To get there, keep four important considerations top of mind:

  • Invest in an earned and owned foundation. Building an increasingly efficient engine means thinking short term and long term. In the mix of paid, earned, and owned media, it’s important to build a baseline of earned and owned tactics that pays dividends over time without needing to always “buy” transactions via paid media. For instance, owned tactics like SEO, website optimization, and organic social are intended as slower and steadier tactics that grow over time like an annuity. They may require investment in content generation and other engagement tactics with the goal of deepening customer relationships as well as enticing new ones.

  • Understand the difference between converting a transaction versus acquiring a customer. There’s a substantial value difference between acquiring a new customer versus driving a transaction. Often marketing partners will recommend emphasizing branded terms and searches in the marketing mix, and while that’s a useful approach for some organic or “earned” media, in paid media it often means you are paying for transactions that you may have naturally acquired through your organic efforts.

  • Adopt a lifecycle and lifetime value mindset. Maintain an emphasis on what happens after the initial sale with investments in email programs, owned media (like digital destinations), and social engagement. These are the elements that help companies own customer relationships and grow into their organic ecosystem, rather than always depending on bought transactions from paid media channels.

  • Always build up the brand. There’s no reason that marketing with short-term results in mind can’t support long-term brand health. While your goal is to drive calls-to-action, remember to “make a deposit” in your bank of brand equity.

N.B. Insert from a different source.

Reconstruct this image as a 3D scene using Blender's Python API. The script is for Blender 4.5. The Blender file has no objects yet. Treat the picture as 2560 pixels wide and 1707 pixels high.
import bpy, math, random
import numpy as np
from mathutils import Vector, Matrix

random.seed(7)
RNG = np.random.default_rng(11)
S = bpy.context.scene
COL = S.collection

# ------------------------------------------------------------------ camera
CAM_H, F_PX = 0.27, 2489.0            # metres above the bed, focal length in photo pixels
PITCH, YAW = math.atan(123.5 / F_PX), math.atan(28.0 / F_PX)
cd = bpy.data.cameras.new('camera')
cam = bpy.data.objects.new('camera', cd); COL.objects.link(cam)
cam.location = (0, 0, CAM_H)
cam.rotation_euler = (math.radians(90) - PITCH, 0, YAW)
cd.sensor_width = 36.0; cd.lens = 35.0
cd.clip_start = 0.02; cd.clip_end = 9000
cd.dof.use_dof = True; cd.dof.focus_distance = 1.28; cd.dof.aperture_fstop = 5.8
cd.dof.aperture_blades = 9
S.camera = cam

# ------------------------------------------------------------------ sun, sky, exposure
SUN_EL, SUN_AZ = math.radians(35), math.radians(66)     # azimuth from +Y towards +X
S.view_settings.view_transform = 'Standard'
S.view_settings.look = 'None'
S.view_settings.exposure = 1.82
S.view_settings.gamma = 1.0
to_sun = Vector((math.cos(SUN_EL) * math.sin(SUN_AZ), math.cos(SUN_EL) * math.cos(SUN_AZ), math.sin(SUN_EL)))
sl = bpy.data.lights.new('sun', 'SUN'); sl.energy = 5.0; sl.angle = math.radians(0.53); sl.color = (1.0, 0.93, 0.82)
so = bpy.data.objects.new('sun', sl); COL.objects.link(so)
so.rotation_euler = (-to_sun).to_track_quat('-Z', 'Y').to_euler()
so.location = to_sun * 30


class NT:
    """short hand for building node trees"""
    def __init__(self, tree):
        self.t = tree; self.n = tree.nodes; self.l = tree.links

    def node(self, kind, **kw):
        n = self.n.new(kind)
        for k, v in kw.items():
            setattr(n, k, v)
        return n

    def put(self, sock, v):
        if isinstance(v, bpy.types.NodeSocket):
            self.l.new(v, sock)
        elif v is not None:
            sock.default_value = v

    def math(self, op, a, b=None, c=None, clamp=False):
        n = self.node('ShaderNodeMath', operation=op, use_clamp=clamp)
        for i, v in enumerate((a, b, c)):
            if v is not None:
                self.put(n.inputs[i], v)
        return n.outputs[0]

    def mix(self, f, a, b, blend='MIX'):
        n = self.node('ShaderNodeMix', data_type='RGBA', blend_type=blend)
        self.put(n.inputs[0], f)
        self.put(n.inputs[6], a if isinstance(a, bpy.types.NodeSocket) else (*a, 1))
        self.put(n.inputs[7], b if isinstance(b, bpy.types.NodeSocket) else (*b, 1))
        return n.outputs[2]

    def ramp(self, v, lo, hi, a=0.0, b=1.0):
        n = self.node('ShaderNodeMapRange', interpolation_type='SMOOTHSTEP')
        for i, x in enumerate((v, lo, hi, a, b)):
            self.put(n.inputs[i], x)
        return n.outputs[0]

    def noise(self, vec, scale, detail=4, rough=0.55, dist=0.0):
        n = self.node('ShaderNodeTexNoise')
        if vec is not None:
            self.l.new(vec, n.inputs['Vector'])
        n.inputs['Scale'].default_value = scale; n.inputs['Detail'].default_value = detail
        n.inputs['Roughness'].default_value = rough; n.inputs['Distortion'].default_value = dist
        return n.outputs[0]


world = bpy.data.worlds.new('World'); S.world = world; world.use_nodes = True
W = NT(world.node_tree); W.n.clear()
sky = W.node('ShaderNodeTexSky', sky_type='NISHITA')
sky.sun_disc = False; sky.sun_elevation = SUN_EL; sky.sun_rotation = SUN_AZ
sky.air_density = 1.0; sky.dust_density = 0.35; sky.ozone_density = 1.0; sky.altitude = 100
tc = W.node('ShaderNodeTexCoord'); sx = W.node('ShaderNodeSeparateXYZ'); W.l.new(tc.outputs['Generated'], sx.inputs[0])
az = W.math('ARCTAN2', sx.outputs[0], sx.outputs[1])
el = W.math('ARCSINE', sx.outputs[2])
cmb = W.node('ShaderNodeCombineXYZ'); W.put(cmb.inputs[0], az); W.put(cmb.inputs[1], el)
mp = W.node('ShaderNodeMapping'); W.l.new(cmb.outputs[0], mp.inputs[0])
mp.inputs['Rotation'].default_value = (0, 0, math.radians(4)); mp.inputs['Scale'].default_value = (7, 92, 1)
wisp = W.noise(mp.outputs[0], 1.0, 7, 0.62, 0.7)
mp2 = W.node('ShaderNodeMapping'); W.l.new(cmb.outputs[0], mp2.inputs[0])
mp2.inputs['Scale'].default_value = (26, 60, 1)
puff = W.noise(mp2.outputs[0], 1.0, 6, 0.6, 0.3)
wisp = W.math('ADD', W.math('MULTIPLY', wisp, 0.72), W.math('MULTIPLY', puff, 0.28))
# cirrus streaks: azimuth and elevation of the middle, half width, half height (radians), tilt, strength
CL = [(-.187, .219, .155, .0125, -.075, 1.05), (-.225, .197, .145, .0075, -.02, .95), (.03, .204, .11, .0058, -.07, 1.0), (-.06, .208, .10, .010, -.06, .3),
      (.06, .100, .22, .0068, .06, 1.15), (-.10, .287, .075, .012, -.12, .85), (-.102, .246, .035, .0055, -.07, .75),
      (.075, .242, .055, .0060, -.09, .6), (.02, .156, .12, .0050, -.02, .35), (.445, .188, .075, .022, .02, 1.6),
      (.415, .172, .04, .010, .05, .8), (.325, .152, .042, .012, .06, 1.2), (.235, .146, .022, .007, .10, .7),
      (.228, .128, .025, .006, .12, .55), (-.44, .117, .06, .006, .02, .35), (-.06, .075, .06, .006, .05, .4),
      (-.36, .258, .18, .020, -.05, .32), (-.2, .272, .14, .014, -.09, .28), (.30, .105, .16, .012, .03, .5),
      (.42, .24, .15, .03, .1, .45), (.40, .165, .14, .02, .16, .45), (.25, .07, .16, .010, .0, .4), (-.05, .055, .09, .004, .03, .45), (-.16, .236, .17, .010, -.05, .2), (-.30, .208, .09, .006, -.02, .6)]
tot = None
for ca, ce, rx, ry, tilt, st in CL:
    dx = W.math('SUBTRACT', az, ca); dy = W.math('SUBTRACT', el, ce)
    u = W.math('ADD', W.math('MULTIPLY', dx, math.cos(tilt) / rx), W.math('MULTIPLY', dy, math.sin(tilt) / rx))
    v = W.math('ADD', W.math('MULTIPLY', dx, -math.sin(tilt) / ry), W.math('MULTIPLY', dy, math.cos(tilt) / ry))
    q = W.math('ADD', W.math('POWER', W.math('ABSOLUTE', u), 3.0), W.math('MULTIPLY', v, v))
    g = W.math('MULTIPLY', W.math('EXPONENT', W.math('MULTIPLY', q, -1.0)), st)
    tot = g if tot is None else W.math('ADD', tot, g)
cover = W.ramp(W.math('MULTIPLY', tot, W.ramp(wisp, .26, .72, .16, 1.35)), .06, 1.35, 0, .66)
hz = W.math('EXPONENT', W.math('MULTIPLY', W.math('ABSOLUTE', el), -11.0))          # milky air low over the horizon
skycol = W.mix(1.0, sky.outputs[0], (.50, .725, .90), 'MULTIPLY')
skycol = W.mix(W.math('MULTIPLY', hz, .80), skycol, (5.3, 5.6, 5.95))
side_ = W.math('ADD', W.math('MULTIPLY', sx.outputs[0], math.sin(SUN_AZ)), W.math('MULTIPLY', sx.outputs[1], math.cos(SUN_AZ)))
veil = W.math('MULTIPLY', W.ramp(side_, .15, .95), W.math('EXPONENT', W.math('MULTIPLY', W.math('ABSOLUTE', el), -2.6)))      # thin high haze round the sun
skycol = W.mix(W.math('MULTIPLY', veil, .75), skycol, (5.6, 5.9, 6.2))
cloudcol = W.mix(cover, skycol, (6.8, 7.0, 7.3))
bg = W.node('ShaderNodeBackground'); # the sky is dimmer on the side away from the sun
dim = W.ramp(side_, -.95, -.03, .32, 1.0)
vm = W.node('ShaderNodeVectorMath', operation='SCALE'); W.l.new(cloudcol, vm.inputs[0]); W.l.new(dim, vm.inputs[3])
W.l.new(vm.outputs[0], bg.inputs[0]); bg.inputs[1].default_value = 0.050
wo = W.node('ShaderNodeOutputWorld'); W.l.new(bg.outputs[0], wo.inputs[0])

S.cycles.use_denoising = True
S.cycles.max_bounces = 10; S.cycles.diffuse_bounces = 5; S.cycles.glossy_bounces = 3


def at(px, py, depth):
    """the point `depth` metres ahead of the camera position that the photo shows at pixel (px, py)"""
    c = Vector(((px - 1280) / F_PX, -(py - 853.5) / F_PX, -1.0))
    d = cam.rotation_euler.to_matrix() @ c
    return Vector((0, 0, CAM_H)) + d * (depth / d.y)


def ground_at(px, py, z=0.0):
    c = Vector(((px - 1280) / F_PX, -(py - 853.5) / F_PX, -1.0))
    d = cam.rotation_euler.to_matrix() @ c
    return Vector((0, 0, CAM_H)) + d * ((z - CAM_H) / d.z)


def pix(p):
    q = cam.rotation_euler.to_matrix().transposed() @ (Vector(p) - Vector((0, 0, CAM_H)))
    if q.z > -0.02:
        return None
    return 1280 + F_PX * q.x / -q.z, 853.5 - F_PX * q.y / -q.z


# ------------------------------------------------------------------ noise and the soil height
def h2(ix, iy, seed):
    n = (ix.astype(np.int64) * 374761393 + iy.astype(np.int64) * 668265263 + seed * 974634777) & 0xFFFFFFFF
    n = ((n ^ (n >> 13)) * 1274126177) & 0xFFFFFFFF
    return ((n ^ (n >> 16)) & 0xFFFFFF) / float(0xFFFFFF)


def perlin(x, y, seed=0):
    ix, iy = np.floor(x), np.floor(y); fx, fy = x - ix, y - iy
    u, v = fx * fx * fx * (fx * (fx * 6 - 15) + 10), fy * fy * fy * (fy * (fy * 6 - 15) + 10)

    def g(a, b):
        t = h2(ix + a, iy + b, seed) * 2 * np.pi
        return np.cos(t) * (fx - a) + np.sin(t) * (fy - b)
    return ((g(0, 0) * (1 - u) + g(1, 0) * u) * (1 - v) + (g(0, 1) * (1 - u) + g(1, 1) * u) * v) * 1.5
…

Through this lens, the brand vision is what continues to drive and inspire your performance portfolio in its entirety.

A few case studies speak to the benefit of putting paid, earned, owned brand traction in action across a variety of industries:

  • For Symantec’s Norton, establishing a series of specialized owned and earned content marketing platforms helped supplement paid media and OEM channels, and earned top rank on key search terms like “Mobile Security.”

  • For Mumm Napa, an integrated email, social, and blog program drove direct-to-consumer commerce and increased celebratory purchases and use occasions.

  • For The Estate Yountville, migrating marketing and operations to an in-house team required a refreshed paid media program to drive new customers, resulting in a +200% increase in wedding bookings and a +125% increase in overall web transactions.

  • For Beacon Grand, the debut of an all new brand name necessitated a switch to more compelling campaign creative around key stay occasions, and drove the single highest revenue month for social campaigns in the history of the hotel, resulting in a +500% increase in monthly average bookings.

  • For Canyon Ranch, an increasingly competitive wellness landscape spurred a marketing transformation across brand strategy, digital experience, and digital marketing, resulting in an 84% increase in annual organic revenue and a 58% increase in YoY revenue.